Friday, March 03, 2006

The 2005 Scientific and Technical Oscars


Do you know who won the Scientific and Technical Oscars this year? Well, this spoddy sidebar took place a few weeks back, hosted by Rachel McAdams, and is set to be excerpted very briefly on Sunday night's big broadcast. The tech awards see the people who really, honestly make moviemaking possible - but don't come with all the glitz and glamour - get their moment in the spotlight, however fleeting, and however downplayed it sadly always is. This is where a genius like Garrett Brown gets a little pat on the back and reserved nod of the head - sadly in lieu of the standing ovations they so richly deserve.

I'm always disappointed how little respect the tech winners are given. The poor souls don't even have a shot at a real Oscar statuette, with the best they can hope for being a second-tier trophy, a plaque that, I'd imagine, you wouldn't recognise as an Oscar if it fell on your foot.

It's good that disciplines such as Cinematography and Editing are deemed suitable for the central awards section, but it is probably because popular misconceptions prevail about just what those particular roles entail, and that these fictional versions are somehow seen as "on a par" with Acting and Directing. Nobody has any illusions about the man dreaming up emulsions down at the film stock plant

All filmmaking is craftsmanship. It is a science. And yes, it is an art. But it is also a very technical process guided by rules and governed by laws. Many films come around each year that show a less-than-perfect understanding of these arts and sciences, yet still get nominated for any number of Oscars. Take Munich for example. Or Crash. And to a lesser extent, Brokeback Mountain.
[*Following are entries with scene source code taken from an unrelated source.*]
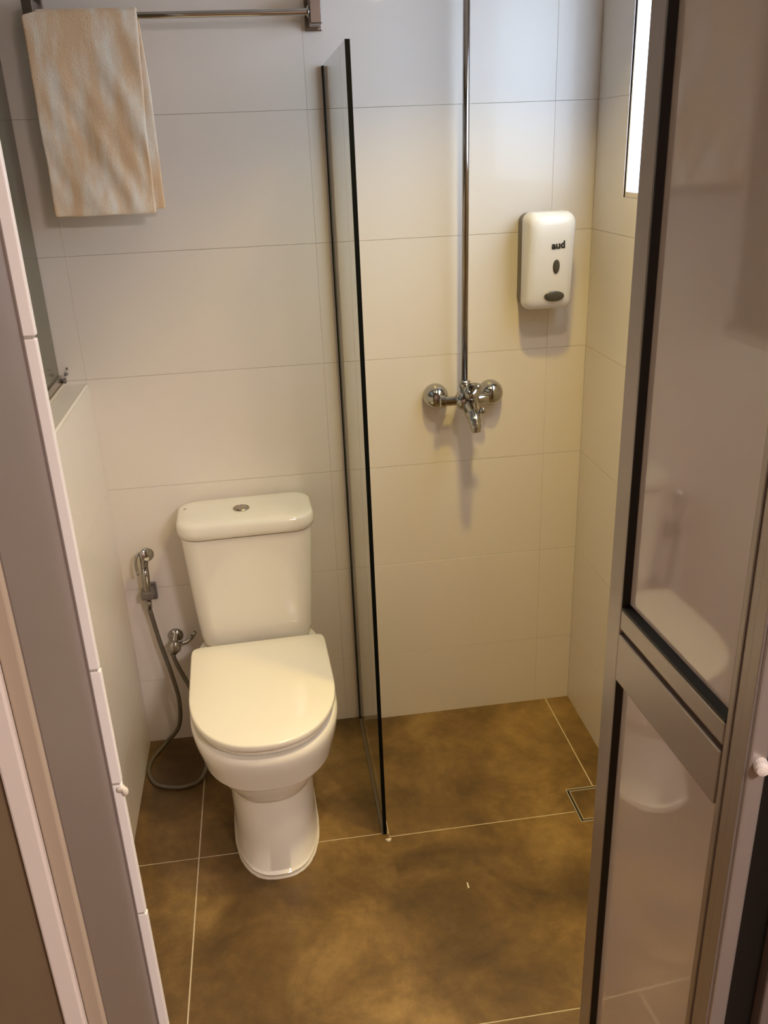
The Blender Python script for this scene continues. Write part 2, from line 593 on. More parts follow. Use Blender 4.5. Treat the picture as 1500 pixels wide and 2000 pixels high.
DX0, DX1, DY0, DY1 = 0.7005, 0.8265, -0.5465, -0.4180   # drain opening
tiles = [
    ([(XL - 0.005, 0), (XL - 0.005, YA + g), (XA - g, YA + g), (XA - g, 0)], ZT),
    ([(XA + g, 0), (XA + g, YA + g), (XB - 0.0008, YA + g), (XB - 0.0008, 0)], ZT),
    ([(XB + 0.001, 0), (XB + 0.001, YA + g), (DX0, YA + g), (DX0, DY1), (XC_ - g, DY1), (XC_ - g, 0)], ZS),
    ([(XC_ + g, 0), (XC_ + g, DY1), (DX1, DY1), (DX1, YA + g), (XR + 0.005, YA + g), (XR + 0.005, 0)], ZS),
    ([(XL - 0.005, YA - g), (XL - 0.005, YB + g), (XA - g, YB + g), (XA - g, YA - g)], ZT),
    ([(XA + g, YA - g), (XA + g, YB + g), (XB - 0.00002, YB + g), (XB - 0.00002, YA - g)], ZT),
    ([(XB + 0.00002, YA - g), (XB + 0.00002, YB + g), (XC_ - g, YB + g), (XC_ - g, DY0), (DX0, DY0), (DX0, YA - g)], slope),
    ([(XC_ + g, DY0), (XC_ + g, YB + g), (XR + 0.005, YB + g), (XR + 0.005, YA - g), (DX1, YA - g), (DX1, DY0)], slope),
    ([(XL - 0.005, YB - g), (XL - 0.005, -1.65), (XA - g, -1.65), (XA - g, YB - g)], ZT),
    ([(XA + g, YB - g), (XA + g, -1.65), (0.2496, -1.65), (0.2496, YB - g)], ZT),
    ([(0.2526, YB - g), (0.2526, -1.65), (XR + 0.005, -1.65), (XR + 0.005, YB - g)], ZT),
]
for pts, z in tiles:
    bm = bmesh.new()
    if callable(z):
        prism(bm, pts, lambda x, y: z(x, y) - 0.012, z)
    else:
        prism(bm, pts, -0.017, z)
    obj('floor_tile', bm, STONE, fl)
bm = bmesh.new()   # grout bed raised close to the tile tops
prism(bm, [(XL, 0), (XL, -1.65), (XB, -1.65), (XB, 0)], -0.02, ZT - 0.0012)
prism(bm, [(XB, 0), (XB, YA), (DX0, YA), (DX0, DY1), (DX1, DY1), (DX1, YA), (XR, YA), (XR, 0)], -0.02, ZS - 0.0008)
prism(bm, [(XB, YA), (XB, YB), (XR, YB), (XR, YA), (DX1, YA), (DX1, DY0), (DX0, DY0), (DX0, YA)], lambda x, y: slope(x, y) - 0.013, lambda x, y: slope(x, y) - 0.0009)
prism(bm, [(XB, YB), (XB, -1.65), (XR, -1.65), (XR, YB)], -0.02, ZT - 0.0012)
obj('grout_bed', bm, FGROUT, fl)

# drain
dr = empty('floor_drain', 'square tile insert floor drain in the shower corner beside the folding door', 'drain', (0.7635, -0.48225, ZS))
hw, hh = 0.0620, 0.0635
bm = bmesh.new()
fw = 0.0022
for a in ((-hw, -hw + fw, -hh, hh), (hw - fw, hw, -hh, hh), (-hw + fw, hw - fw, -hh, -hh + fw), (-hw + fw, hw - fw, hh - fw, hh)):
    box(bm, a[0], a[1], a[2], a[3], -0.007, 0.0012)
obj('drain_frame', bm, FRAME, dr, label='thin bright steel frame')
obj('drain_trough', bx(-hw + fw, hw - fw, -hh + fw, hh - fw, -0.0075, -0.0065), BLACK, dr, label='black gap around the insert')
k = 0.0105
obj('drain_insert', bx(-hw + k, hw - k, -hh + k, hh - k, -0.0065, -0.0002), STONE, dr, label='stone tile insert')
bm = bmesh.new()
for a in ((-hw + k - 0.0018, -hw + k, -hh + k, hh - k), (hw - k, hw - k + 0.0018, -hh + k, hh - k), (-hw + k - 0.0018, hw - k + 0.0018, -hh + k - 0.0018, -hh + k), (-hw + k - 0.0018, hw - k + 0.0018, hh - k, hh - k + 0.0018)):
    box(bm, a[0], a[1], a[2], a[3], -0.0065, 0.0008)
obj('insert_rim', bm, FRAME, dr, label='steel rim of the insert')

# ------------------------------------------------------------------ left door jamb
XJ = -0.2
jb = structure('trim_2', bx(XJ - 0.03, XJ, -1.65, -1.487, 0.0, 2.26), ALU_G, 'grey left jamb of the doorway')
smooth_angle(jb)
obj('jamb_bead', bx(XJ - 0.0305, XJ + 0.0012, -1.4875, -1.4835, 0.0, 2.26), ALU_G, jb, label='dark bead along the inner edge')
obj('architrave', bx(XJ - 0.0150, XJ - 0.0005, -1.659, -1.6505, 0.0, 2.26, bev=0.002), BEIGE, jb, label='beige inner architrave strip')
obj('architrave', bx(XJ - 0.0330, XJ - 0.0155, -1.664, -1.641, 0.0, 2.26, bev=0.002), WHITEP, jb, label='white outer architrave strip')
zj = [0.006, 0.3548, 0.6548, 0.8548, 1.0353, 1.1739, 1.5, 1.8, 2.26]
for i, (c, d) in enumerate(zip(zj, zj[1:])):
    obj('edge_tile', bx(XJ - 0.036, XJ + 0.0108 - 0.0006 * (i % 2), -1.4833, -1.475, c + 0.0012, d - 0.0012, bev=0.0012), ETILE, jb)
obj('edge_grout', bx(XJ - 0.036, XJ + 0.008, -1.4825, -1.4752, 0.0, 2.26), GROUT, jb)
bm = bmesh.new()
bmesh.ops.create_icosphere(bm, subdivisions=3, radius=0.0065)
for v in bm.verts:
    v.co *= 0.75 + 0.5 * noise.noise(v.co * 160 + Vector((3, 1, 2)))
    v.co.z *= 1.25
bmesh.ops.translate(bm, verts=bm.verts, vec=(XJ + 0.0105, -1.481, 1.026))
obj('mortar_lump', bm, SILIC, jb, True, label='rough lump of pale mortar on the tile edge')

# ------------------------------------------------------------------ folding door on the right
th = math.atan(0.045)
dd = structure('door_1', bx(-0.001, 0.001, -0.001, 0.001, 2.0, 2.002), ALU, 'folded aluminium door leaf with pale panels at the right of the doorway')
dd.location = (0.40 + 0.045 * 1.212, -1.212, 0.02)
dd.rotation_euler = (0, 0, th)     # local -y runs towards the camera, local +x into the wall side
FX0, FX1 = -0.010, 0.012
LW = 0.352
ZB, ZTOP = 0.0, 2.05


def dpart(name, bm, material, label=None, par=None):
    return obj(name, bm, material, par or dd, False, label)


def stile_section(y0, y1, z0, z1, par=None):
    return dpart('door_stile', bx(FX0, FX1, y0, y1, z0, z1, bev=0.003), ALU, par=par)


s1 = stile_section(-0.0400, 0.0, ZB, ZTOP)
dpart('stile_seal', bx(FX0 + 0.004, FX1 - 0.004, -0.0002, 0.004, ZB, ZTOP), ALU_G, 'dark seal along the free edge', s1)
s2 = stile_section(-LW, -LW + 0.050, ZB, ZTOP)
obj('stile_groove', bx(FX0 - 0.0012, FX0 + 0.001, -LW + 0.036, -LW + 0.0385, ZB, ZTOP), ALU_G, s2)
obj('stile_groove', bx(FX0 - 0.0022, FX0 + 0.001, -LW + 0.004, -LW + 0.022, ZB, ZTOP, bev=0.002), ALU, s2)
RZ = 1.021
rail_top = dpart('mid_rail', bx(FX0, FX1, -LW + 0.0505, -0.0405, RZ - 0.030, RZ, bev=0.0025), ALU, 'upper half of the middle rail')
rail_low = dpart('mid_rail', bx(FX0 - 0.001, FX1, -LW + 0.0505, -0.0405, RZ - 0.112, RZ - 0.038, bev=0.002), ALU, 'lower half of the middle rail')
dpart('rail_groove', bx(FX0 + 0.006, FX1, -LW + 0.0505, -0.0405, RZ - 0.0379, RZ - 0.0301), ALU_G, 'dark groove between the rail halves')
dpart('top_rail', bx(FX0, FX1, -LW + 0.0505, -0.0405, ZTOP - 0.05, ZTOP, bev=0.002), ALU)
dpart('bottom_rail', bx(FX0, FX1, -LW + 0.0505, -0.0405, ZB, ZB + 0.09, bev=0.002), ALU)
dpart('upper_panel', bx(0.0, 0.006, -LW + 0.048, -0.038, RZ - 0.004, ZTOP - 0.045), ACRYL, 'glossy pale upper panel')
dpart('lower_panel', bx(0.0, 0.006, -LW + 0.048, -0.038, ZB + 0.085, RZ - 0.108), ACRYL, 'glossy pale lower panel')


def gasket(pts_a, pts_b):
    """wedge seal between two end sections"""
    return loft(bmesh.new(), [pts_a, pts_b])


def gsec_v(y, sgn, z):
    return [(-0.0005, y, z), (FX0 + 0.0005, y, z), (FX0 + 0.0005, y - sgn * 0.002, z), (-0.0005, y - sgn * 0.0065, z)]


def gsec_h(y, z):
    return [(-0.0005, y, z), (FX0 + 0.0005, y, z), (FX0 + 0.0005, y, z + 0.004), (-0.0005, y, z + 0.0095)]


dpart('gasket', gasket(gsec_v(-0.0402, 1, RZ), gsec_v(-0.0402, 1, ZTOP - 0.05)), BLACK, 'black rubber gasket beside the upper panel')
dpart('gasket', gasket(gsec_v(-0.0402, 1, ZB + 0.09), gsec_v(-0.0402, 1, RZ - 0.112)), BLACK, 'black rubber gasket beside the lower panel')
dpart('gasket', gasket(gsec_h(-LW + 0.0505, RZ + 0.0002), gsec_h(-0.0405, RZ + 0.0002)), BLACK, 'black rubber gasket above the middle rail')
bm = bmesh.new()
lathe(bm, [(0, 0.008), (0.010, 0.008), (0.014, 0.006), (0.015, 0.002)], (FX0 + 0.013, -LW + 0.001, 1.004), (-0.35, -1, 0), 16)
dpart('hinge_cap', bm, WHITEP, 'white plastic hinge cap')
# second leaf folded behind the first
l2 = dpart('rear_leaf', bx(0.052, 0.084, -LW + 0.0505, -0.02, ZB, ZTOP, bev=0.002), ALU_G, 'second leaf folded behind the first')
obj('rear_stile', bx(0.050, 0.086, -LW - 0.012, -LW + 0.050, ZB, ZTOP, bev=0.003), ALU_G, l2)
obj('rear_gasket_shade', bx(0.0135, 0.0495, -LW + 0.004, -LW + 0.030, ZB, ZTOP), BLACK, l2, label='black gasket and shaded gap between the leaves')  # gasket widened so its black stands in for the gap's shade
jr = structure('trim_3', bx(0.572, 0.5995, -1.65, -1.487, 0.0, 2.26), ALU_G, 'grey right jamb of the doorway')
structure('trim_4', bx(XJ, 0.572, -1.62, -1.56, 2.225, 2.26), ALU_G, 'head track over the doorway')

# ------------------------------------------------------------------ glass panel on the left ledge
gp = empty('glass_panel', 'dull grey-green obscured glass panel standing on the left tiled ledge', 'glass panel', (-0.522, 0, ZL))
obj('pane', bx(-0.004, 0.004, -1.40, -0.003, 0.012, 1.30), DGLASS, gp)
bm = bmesh.new()
box(bm, -0.010, 0.010, -1.40, -0.002, 0.0, 0.010)
box(bm, -0.010, -0.0045, -1.40, -0.002, 0.010, 0.026)
box(bm, 0.0045, 0.010, -1.40, -0.002, 0.010, 0.026)
obj('channel', bm, STEEL, gp, label='grey metal channel under the glass')
obj('seal', bx(0.0102, 0.016, -1.40, -0.002, 0.0, 0.007, bev=0.002), SILIC, gp)
bm = bmesh.new()
for i, (dx, dz, r) in enumerate(((0.016, 0.012, 0.008), (0.022, 0.028, 0.006), (0.026, 0.042, 0.004))):
    bb = bmesh.new()
    bmesh.ops.create_icosphere(bb, subdivisions=2, radius=r)
    for v in bb.verts:
        v.co *= 0.8 + 0.5 * noise.noise(v.co * 200 + Vector((i, 0, 0)))
        v.co += Vector((dx, -0.0055, dz))
    tmp = bpy.data.meshes.new('t')
    bb.to_mesh(tmp)
    bb.free()
    bm.from_mesh(tmp)
    bpy.data.meshes.remove(tmp)
obj('sealant_smear', bm, GPLAST, gp, True, label='grey smear of sealant in the corner')

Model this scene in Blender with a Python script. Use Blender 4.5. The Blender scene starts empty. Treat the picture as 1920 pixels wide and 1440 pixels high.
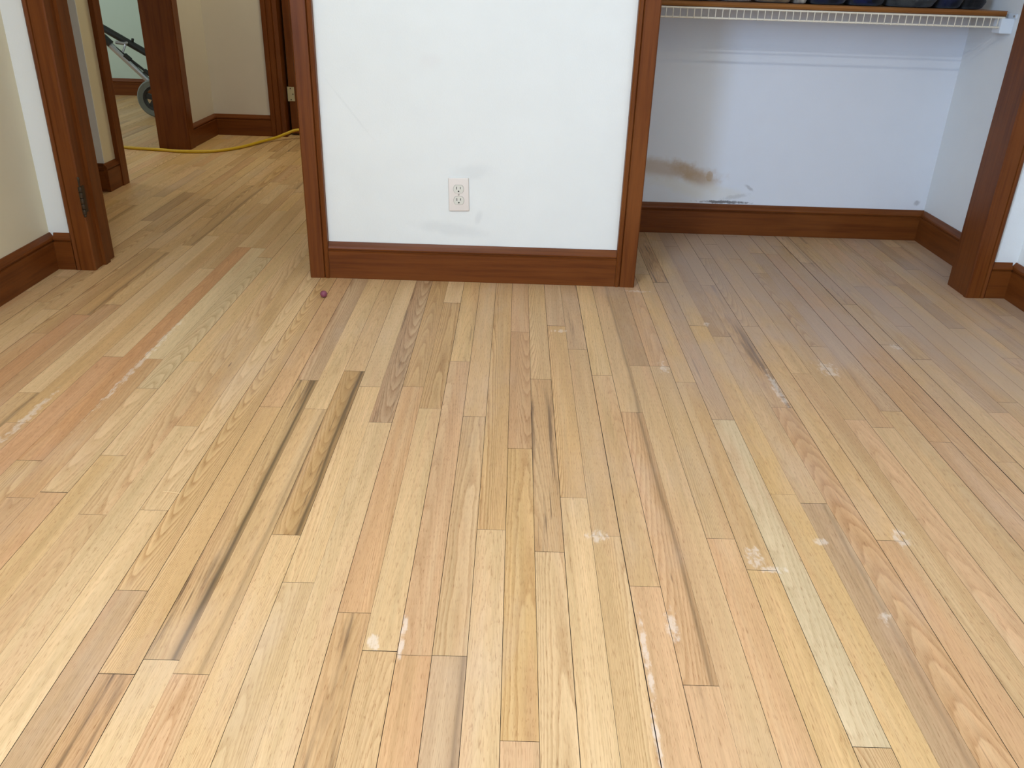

On each of those films, the best work, the greatest achievements, were those of the backroom boys, the people who greased the wheels and made sure that the very machinery of filmmaking was ticking over at the level of the smallest cogs. These are the people recognised only in these ostracised, geek ghetto awards while the egoists up front, the Paul Haggises and the Spielbergs and the Keira Knightleys, are feted again and again and again.